Без науки, породившей величайшие технические достижения, без которых мы не сможем прожить сегодня и минуты; науки, представляющей сегодня основу системы образования; науки, являющейся основным мировоззрением современности? Вопрос кажется диким и абсурдным. Однако освобождение от тотальности христианской метафизики должно неизбежно привести и к освобождению от тотальности научной метафизики, столь же удушливой для свободного человека, как и религия. Глубочайшая ошибка думать, что крушение религии связано с торжеством науки, что освобождение от религиозного диктата приводит к свободе, достигаемой в науке. Наука – такой же диктат и несвобода, как и религия. Это нужно чувствовать; наука и религия – однопорядковые системы, метафизически репрессирующие свободу духа, творчества и достоинства человека. По-настоящему человек может быть человеком лишь вне ценностной парадигмы науки и религии. Необходимо также понять, что технический мир создан не наукой, а во многом вопреки ей. Техника в том или ином виде всегда при человеке, притом что наука необязательна. Если техника проистекает из глубинной антропологии человека, то наука возникает из моральных намерений упрощения страшного и непонятного мира, в котором мы живем. В этом смысле наука, как и религия, обслуживает потребности низового сознания (сознания массового человека), всегда нуждающегося в упрощенных моделях мироздания. Это не затрагивало высокого аристократического сознания духовной элиты, которая всегда с брезгливостью относилась к религии и с насмешкой – к науке. Однако объективно историческое время науки и религии заканчивается, и мы должны думать о том, как теперь жить всем (не только элитам, но и массам) в мире, где уже никогда не будет ни науки, ни религии. Сможет ли человек отказаться от «костылей» науки и религии, захочет ли он перестать быть «метафизическим инвалидом» и вступит ли на тропу свободного человеческого существования? Вот в чем вопрос, от которого действительно зависит судьба человека и человечества.
184. Откуда столько зла?
Согласно стандартным канонам гуманизма, человек добр и разумен по природе; у него есть алиби исконной моральной чистоты. Несовершенны всегда внешние обстоятельства, которые поддаются постепенному усовершенствованию. Однако есть существенное препятствие для признания такого взгляда верным хотя бы отчасти. Это – фактическая несозданность разумного и справедливого общественного устройства за известный нам период существования человечества, в котором зло если и не полностью уничтожено, то, по крайней мере, хотя бы существенно минимизировано, канализировано, сублимировано, одним словом, рационализировано. Ничего подобного мы не наблюдаем; скорее можно говорить о фатальном нарастании зла, если смотреть правде в глаза. Значит, человек не добр и не разумен, его нравственная природа порочна, то есть испорчена? Это тоже крайне поверхностный, к тому же злонамеренный взгляд. Но тогда зло – внешняя, привходящая сила. Однако и это – явное мифотворчество; человек был и остается единственным источником и добра, и зла. Откуда же тогда столько зла?

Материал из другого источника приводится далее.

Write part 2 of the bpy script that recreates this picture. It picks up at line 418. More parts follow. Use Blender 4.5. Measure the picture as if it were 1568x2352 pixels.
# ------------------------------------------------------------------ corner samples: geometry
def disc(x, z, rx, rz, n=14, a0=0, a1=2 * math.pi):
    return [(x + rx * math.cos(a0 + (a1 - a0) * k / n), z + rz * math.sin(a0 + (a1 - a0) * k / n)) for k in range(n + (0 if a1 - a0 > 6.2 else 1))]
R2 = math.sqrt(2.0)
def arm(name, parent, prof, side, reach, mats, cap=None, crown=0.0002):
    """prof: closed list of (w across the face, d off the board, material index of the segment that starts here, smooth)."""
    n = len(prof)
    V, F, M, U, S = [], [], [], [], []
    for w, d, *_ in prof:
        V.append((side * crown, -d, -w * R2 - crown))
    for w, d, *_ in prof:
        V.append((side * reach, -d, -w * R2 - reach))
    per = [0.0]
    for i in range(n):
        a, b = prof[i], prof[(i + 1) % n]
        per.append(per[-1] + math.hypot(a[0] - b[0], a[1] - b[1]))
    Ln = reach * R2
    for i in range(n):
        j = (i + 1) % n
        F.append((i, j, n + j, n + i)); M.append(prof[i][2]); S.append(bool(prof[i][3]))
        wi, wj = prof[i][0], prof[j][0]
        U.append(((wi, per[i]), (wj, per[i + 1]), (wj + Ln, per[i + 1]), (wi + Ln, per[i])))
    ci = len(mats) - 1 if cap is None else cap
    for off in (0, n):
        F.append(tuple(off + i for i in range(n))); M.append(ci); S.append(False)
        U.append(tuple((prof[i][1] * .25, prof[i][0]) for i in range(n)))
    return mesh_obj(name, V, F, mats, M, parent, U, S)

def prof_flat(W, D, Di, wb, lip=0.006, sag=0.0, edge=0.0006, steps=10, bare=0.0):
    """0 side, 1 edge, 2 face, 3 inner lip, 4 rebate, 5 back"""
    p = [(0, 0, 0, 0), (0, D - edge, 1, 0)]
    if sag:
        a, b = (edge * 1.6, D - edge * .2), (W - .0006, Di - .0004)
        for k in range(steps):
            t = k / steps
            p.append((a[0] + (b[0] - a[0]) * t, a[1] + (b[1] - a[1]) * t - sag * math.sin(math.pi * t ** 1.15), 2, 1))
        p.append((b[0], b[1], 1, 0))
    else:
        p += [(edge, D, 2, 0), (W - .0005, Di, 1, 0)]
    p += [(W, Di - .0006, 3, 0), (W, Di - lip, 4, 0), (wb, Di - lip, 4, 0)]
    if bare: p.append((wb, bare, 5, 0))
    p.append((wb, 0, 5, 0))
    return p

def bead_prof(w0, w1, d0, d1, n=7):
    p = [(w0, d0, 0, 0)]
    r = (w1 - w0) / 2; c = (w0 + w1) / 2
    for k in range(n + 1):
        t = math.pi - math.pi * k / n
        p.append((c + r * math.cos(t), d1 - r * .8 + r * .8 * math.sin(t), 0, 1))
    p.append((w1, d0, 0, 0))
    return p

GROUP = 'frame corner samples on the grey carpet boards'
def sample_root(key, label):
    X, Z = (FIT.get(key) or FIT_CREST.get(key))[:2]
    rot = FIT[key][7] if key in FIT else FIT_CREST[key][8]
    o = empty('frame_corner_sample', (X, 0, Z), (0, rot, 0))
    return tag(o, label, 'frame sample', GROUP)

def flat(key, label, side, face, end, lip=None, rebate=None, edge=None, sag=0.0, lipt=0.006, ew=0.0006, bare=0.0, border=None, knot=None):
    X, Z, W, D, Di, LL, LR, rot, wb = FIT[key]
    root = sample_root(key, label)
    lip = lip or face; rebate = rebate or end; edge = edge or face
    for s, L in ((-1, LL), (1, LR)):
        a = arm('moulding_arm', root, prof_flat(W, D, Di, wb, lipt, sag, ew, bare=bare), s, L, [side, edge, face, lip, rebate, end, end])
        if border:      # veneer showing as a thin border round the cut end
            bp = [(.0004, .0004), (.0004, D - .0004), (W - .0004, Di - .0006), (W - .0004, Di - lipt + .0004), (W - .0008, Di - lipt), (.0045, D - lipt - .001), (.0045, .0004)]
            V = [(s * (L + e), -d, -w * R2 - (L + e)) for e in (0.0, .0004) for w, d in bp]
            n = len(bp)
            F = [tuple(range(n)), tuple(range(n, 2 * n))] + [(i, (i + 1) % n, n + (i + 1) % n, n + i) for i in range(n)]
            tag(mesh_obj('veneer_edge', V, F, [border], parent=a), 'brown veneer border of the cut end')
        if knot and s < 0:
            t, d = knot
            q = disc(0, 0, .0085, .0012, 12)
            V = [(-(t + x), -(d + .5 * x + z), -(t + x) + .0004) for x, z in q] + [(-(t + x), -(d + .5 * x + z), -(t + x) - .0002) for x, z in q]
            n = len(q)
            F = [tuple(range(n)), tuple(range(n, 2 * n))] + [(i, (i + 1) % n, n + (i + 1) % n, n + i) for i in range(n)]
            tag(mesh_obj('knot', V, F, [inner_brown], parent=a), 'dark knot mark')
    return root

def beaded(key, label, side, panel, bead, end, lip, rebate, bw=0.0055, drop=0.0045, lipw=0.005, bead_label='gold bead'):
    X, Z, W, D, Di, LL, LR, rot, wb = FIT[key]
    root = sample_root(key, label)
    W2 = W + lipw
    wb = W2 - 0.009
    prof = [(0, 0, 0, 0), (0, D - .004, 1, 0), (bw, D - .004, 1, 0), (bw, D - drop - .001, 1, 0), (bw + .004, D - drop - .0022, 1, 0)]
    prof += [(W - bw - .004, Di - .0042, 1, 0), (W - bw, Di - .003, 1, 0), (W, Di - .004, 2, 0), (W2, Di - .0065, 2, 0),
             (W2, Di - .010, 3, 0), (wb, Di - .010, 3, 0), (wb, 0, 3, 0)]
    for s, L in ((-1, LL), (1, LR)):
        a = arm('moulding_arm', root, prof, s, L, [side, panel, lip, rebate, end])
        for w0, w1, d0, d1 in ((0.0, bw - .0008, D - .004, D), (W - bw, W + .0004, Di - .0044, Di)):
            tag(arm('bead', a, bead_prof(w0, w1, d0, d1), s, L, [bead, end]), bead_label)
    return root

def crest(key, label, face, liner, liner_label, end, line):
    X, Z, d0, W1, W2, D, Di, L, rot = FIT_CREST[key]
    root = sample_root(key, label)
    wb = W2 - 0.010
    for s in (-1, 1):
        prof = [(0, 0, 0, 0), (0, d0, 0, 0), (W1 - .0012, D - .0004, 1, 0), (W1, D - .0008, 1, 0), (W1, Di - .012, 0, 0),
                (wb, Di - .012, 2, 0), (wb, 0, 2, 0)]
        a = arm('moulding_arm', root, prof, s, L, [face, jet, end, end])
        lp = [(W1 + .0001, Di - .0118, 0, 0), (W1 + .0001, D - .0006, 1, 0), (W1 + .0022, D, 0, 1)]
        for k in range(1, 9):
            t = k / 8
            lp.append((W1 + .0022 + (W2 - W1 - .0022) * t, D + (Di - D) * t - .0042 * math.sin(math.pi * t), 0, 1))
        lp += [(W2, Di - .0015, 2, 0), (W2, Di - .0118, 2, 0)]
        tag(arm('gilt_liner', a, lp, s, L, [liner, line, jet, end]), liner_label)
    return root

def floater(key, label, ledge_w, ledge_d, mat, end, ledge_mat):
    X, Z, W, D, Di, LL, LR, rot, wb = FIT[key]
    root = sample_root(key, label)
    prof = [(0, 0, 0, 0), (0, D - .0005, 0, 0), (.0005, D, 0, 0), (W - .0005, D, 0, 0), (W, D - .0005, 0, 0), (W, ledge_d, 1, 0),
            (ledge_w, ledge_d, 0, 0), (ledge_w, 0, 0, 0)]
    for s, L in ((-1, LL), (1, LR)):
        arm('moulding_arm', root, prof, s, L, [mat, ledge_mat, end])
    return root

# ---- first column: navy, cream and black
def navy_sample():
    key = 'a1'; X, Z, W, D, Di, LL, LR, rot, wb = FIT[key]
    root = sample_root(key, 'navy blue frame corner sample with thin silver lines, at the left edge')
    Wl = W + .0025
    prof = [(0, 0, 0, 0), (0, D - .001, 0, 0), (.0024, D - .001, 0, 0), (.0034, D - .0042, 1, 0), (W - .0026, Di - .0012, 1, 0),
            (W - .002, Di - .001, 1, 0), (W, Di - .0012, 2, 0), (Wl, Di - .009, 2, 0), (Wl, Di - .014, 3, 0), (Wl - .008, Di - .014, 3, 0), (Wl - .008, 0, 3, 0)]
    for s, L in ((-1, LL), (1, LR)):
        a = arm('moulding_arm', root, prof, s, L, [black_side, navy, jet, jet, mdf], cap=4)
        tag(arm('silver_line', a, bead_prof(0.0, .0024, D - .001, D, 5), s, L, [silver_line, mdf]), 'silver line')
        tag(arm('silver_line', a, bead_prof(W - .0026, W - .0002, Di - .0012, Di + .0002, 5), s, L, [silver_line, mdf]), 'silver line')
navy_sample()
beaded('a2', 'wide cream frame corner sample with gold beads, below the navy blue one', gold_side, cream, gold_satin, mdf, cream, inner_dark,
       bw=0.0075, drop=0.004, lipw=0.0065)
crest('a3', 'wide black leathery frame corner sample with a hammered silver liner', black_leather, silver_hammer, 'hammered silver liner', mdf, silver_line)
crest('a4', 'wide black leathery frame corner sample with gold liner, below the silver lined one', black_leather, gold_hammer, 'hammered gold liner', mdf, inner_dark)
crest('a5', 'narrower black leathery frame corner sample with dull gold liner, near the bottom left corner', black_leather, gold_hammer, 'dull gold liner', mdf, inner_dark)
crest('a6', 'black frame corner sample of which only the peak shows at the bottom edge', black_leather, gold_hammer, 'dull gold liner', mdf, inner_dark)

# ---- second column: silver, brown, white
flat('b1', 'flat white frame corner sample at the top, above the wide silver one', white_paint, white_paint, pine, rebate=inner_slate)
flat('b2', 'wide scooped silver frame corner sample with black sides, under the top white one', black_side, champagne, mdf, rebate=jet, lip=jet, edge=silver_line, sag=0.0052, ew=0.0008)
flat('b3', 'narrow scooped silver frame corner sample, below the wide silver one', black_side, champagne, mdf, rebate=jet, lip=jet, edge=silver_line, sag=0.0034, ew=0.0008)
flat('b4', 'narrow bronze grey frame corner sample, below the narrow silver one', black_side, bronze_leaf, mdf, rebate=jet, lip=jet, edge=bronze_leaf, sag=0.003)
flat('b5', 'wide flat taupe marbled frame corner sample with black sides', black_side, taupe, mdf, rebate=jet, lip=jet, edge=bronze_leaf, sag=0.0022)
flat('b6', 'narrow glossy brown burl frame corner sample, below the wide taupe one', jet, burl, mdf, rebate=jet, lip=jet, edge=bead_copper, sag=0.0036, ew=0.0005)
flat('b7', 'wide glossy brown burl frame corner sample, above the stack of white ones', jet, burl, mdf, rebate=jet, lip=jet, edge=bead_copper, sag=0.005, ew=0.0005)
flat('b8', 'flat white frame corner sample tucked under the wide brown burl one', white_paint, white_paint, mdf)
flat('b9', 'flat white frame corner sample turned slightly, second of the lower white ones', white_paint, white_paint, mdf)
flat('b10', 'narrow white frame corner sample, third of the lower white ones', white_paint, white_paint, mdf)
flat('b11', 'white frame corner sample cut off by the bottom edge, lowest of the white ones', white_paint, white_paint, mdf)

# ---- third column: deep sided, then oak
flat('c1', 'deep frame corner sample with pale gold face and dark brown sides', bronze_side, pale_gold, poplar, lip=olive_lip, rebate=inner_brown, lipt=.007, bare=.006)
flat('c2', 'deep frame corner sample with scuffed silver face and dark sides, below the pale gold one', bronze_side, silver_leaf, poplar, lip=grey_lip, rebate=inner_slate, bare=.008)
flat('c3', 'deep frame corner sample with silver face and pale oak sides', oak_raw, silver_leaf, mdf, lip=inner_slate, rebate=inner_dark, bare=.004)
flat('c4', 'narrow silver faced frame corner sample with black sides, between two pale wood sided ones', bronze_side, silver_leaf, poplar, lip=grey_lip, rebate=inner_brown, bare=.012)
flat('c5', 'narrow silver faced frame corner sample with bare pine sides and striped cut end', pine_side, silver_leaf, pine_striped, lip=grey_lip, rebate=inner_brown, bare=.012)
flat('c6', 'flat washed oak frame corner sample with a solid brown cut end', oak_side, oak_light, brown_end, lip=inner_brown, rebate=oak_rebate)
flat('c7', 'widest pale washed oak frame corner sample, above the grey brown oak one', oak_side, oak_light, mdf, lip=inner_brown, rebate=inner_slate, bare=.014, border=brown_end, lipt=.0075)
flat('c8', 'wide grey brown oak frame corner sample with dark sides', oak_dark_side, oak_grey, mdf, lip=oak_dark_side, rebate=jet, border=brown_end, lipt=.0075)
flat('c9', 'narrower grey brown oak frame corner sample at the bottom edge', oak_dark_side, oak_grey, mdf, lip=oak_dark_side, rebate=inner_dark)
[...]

185. Неужели неистинно все?
Ощущение полной неистинности присуще сознанию в такой же мере, как и ощущение полной истинности. Строго логически ни то, ни другое не имеет смысла и вряд ли правомерно в системе позитивного философского знания. Уместнее поэтому говорить именно об ощущениях истинности или неистинности, имеющих все же далеко не последнее влияние на жизнь. Конечно, позитивная философия и логика сами по себе не имеют высокой ценности, но это тот фон, на котором проявлены ощущения истинности или неистинности, поскольку доказательства в этой сфере – безнадежное дело. Здесь коренится до конца неосознаваемая драма нашего сознания, иногда предстающая как драма бытия. Логика и здравый смысл нам говорят, что все не может быть истинным или неистинным. Но жизненное мирочувствие влечет нас именно ко всему: либо все, либо ничего. Индифферентизм логики не близок сердцу. И здесь почему-то важен вопрос об истинности или неистинности всего. Только глубокое ощущение истинности дает необходимую волю к жизни, позволяющую жить в тотально неистинном мире. И только глубокое ощущение неистинности также дает необходимую волю к жизни, позволяющую выжить в тотально истинном мире.